We are used, historically, to the idea that people from
different countries, especially those with sharply contrasting cultures, will
want to murder us. We don’t even bother to think of it as wrong. But those who
murder or mutilate their own children are in quite a different category. In
general those who slice off their daughter’s clitoris, sew up her vulva, or
murder her for ‘company-keeping’ as Doucie Davie Deans calls it in the Heart of
Midlothian, do so because they believe that what they are doing is right. There
is no point trying to explain why we believe these things are wrong. We
can only insist that they are wrong, act in consequence, and wait for
the idea to be slowly accepted. Those who are closest to us, in other words,
must be morally assimilated. That is, after all, who concepts of morality have
always changed.
2 comments:
Thus religion offers much more stable ideas of right and wrong than normal social exchange
Depends on which religion it is of course.
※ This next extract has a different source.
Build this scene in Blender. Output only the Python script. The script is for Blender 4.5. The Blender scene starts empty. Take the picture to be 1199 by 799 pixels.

Yes, it usually does. I think that's one of the reasosn for its existence, and one of its continued attractions. Other than conviction from personal enquiry, which is very hard or impossible for most people to reach, absolute authority is the best place to get our notions of right and wrong. We like certainty in this things, and there is no authority more absolute than God.
That doesn't mean what we believe is right, of course.